Sorry for the binary content in the first attempt to reply....

Alan Coopersmith <alan.coopersm...@oracle.com> wrote:

> That is incorrect.  The "update XXX" naming has always been internal to 
> Solaris.
> Solaris 10 and prior releases used the date for the marketing name ("Solaris 7
> 8/99", "Solaris 10 8/07", and so on).  Solaris 11 adopted the Oracle naming
> conventions, so "Solaris 11 update 1" is marketed as "Oracle Solaris 11.1",
> "Solaris 11 update 3" is "Oracle Solaris 11.3", and so on.
>
> Whether or not interfaces may be broken depends on the declared interface
> stability level - Private or Volatile interfaces can be broken at any time;
> Committed interfaces should not be broken in an update release, whether it's
> named Solaris 10 8/07 or Solaris 11.3.  I believe all non-deprecated 
> interfaces
> specified by the POSIX & X/Open standards are Committed.

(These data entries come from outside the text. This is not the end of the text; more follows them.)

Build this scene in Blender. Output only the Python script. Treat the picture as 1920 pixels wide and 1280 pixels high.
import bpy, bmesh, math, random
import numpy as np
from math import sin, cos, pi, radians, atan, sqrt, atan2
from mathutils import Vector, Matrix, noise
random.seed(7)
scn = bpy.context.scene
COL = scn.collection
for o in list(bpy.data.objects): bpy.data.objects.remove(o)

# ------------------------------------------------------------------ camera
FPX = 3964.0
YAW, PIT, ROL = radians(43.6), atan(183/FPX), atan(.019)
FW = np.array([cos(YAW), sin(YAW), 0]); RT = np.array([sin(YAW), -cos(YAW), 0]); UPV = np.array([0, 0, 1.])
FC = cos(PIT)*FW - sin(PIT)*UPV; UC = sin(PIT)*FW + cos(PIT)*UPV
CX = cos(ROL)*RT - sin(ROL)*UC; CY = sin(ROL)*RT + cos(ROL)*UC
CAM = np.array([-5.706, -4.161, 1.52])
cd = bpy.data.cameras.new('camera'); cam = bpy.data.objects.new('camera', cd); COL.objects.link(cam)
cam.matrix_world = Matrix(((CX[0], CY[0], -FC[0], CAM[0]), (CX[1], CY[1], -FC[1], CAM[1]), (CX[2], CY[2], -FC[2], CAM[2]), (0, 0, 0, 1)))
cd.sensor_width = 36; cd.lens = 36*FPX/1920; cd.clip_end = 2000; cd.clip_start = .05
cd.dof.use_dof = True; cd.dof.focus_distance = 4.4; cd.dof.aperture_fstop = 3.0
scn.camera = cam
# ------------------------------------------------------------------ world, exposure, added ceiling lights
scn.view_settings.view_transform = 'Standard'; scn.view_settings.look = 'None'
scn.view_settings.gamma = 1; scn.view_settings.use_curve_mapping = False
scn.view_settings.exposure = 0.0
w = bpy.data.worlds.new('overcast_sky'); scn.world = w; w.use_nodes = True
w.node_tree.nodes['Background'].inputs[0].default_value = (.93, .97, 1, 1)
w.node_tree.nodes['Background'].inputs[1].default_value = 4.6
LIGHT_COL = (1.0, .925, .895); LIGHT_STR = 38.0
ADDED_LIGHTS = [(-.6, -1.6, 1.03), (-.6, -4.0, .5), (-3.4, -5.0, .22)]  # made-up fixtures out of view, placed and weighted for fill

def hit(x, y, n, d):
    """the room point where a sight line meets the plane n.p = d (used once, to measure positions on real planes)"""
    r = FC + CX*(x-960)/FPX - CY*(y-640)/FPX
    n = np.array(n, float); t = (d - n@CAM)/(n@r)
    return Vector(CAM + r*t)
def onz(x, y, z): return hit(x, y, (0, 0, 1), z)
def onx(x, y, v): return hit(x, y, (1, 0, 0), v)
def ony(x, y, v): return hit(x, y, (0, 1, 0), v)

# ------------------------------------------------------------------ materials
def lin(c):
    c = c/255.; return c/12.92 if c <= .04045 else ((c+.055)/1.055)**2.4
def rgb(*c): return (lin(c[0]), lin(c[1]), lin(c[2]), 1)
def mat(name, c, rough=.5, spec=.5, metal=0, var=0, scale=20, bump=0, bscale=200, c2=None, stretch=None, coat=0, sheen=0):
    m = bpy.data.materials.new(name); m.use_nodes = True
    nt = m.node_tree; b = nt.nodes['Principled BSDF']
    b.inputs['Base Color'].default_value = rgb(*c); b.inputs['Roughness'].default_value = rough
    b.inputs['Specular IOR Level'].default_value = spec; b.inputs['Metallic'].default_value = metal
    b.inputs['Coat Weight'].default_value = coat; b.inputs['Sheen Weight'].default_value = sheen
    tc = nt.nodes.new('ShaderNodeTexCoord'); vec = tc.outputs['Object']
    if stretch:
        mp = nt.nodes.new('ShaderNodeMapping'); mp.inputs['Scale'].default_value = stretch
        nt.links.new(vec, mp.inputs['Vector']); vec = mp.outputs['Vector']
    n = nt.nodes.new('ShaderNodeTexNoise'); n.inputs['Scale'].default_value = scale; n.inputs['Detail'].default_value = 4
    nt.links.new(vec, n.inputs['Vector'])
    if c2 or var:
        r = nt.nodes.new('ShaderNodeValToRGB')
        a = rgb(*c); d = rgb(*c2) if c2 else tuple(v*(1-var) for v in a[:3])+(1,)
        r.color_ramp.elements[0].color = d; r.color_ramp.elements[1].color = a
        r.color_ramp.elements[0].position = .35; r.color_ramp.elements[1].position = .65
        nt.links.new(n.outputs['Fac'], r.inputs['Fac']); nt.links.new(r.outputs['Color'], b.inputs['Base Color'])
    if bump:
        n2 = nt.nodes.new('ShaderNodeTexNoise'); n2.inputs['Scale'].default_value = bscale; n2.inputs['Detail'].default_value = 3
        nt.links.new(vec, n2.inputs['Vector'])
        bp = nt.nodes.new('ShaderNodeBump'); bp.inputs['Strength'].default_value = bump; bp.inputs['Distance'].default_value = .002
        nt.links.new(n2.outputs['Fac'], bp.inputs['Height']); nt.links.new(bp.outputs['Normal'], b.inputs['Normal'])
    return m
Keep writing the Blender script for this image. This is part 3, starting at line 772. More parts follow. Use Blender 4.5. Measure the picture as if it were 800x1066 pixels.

So is it possible that Stephane is correct and some POSIX interfaces may have 
been broken meanwhile?

> > While people know that on Solaris it was sufficient to prepend your PATH
> > with /usr/xpg6/bin:/usr/xpg4/bin to get POSIX behavior,
>
> Hopefully they know that is the current implementation, but the standard
> mechanism is "getconf PATH" as defined in:
>   http://pubs.opengroup.org/onlinepubs/9699919799/functions/confstr.html
>   http://pubs.opengroup.org/onlinepubs/9699919799/utilities/getconf.html
> so that if we add /usr/xpg7/bin in a future version, they'd get that too.

BTW: One problem I see with this method is that there are different versions of 
the standard and that it may be hard for people to know that they would need to 
call

        /usr/xpg6/bin/getconf PATH

to get the right one. Do you see a better way?